For more about Mathew, visit: https://mxdomestic.com
Back in the day, I founded a quilt guild in my community. When the board was forming and the bylaws were being written, I requested that the word “holiday” be used to replace “Christmas” when referring to parties, activities or themed quilts. I’m Jewish, and was pretty tired of the looks I received over the years when submitting blue and white Chanukah themed quilts instead of red and green Christmas quilts. It’s one of the reasons I decided to form a guild. Needed to shake things up in the quilt world. Eventually, the guild quickly grew to over 300 members at which point I learned that guilds could be a blessing, but they could also turn political, clique-y, and exclusionary. I no longer belong to guilds, clubs and things because I found they often became… inflexible… for lack of a better term. In any case, thank you for demonstrating for others that it should be safe to be who you are. My daughter “came out” (I still don’t know if those are the right words) to us 15 years ago, and has since married a lovely woman 5 years ago. My husband and I have learned, and continue to learn so much about their lives, challenges, assumptions, and prejudices they face each and every day. It’s a conversation that will always be continued, and the learning never stops. I don’t know the whole story behind your recent troubles with your guild, and I don’t have to know it to see the deep distress the situation is causing you. I sincerely hope that you stay rooted in who you are, and remember that the shit people shovel out is from their own garden. Best of luck and I really enjoy your posts and your incredible positivity!!
Though I’ve been crafting all my life and would really like to join a guild, especially as I’ve moved recently and I’m new to quilting specifically and it would be nice to have guidance and friends. But as a queer, trans man I’ve been very hesitant to take any step in finding one because I am well aware places like this are often safe harbor for bigots. I know it sucks for the people who aren’t and I by no means think everyone in a guild like that is a bigot, but that’s the vibe most places like that give off. Doing literally the bare minimum like using including language and making their pro LGBTQ+ stance public on the website would be hugely comforting. I don’t expect or even want all those spaces to be about “me” and “my needs” — they should be a reflection of the members and their interests. But it would be nice to feel like I wouldn’t immediately be ostracized and mocked for just walking in. Especially when I have a lot of time, interest, knowledge, and money to give to a group like that.

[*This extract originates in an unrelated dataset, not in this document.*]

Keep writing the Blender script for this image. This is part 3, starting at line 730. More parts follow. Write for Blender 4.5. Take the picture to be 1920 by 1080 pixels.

Thank you Matthew for this article.
I know it should not be the responsibility of the oppressed to educate the oppressors, but as open and welcoming as I try to be in my personal life, I do not always recognize where I need to do work and ask those around me to reexamine the status quo.

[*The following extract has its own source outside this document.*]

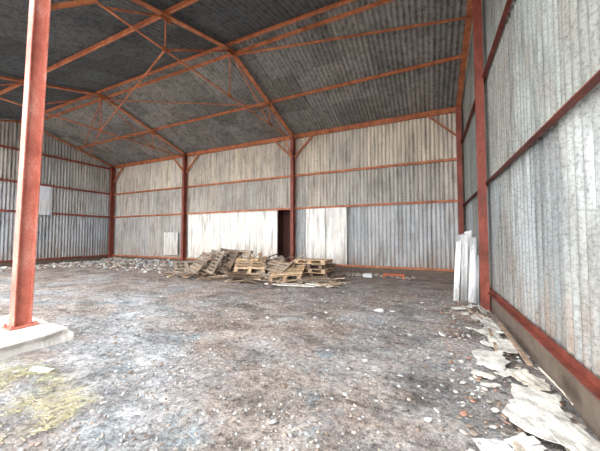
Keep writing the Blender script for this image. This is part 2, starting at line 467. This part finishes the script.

I have volunteered in refugee settlement for the last 5 years and everything you have written here applies there too.
I commented on your Facebook post that when I volunteered at Quilt Canada in 2018, there was almost no diversity, even though Vancouver has an incredibly diverse population. It is coming back to Vancouver in 2022, perhaps I can encourage the welcoming off all fabric artists to the event. I do not live in Vancouver, so I will need to enlist help.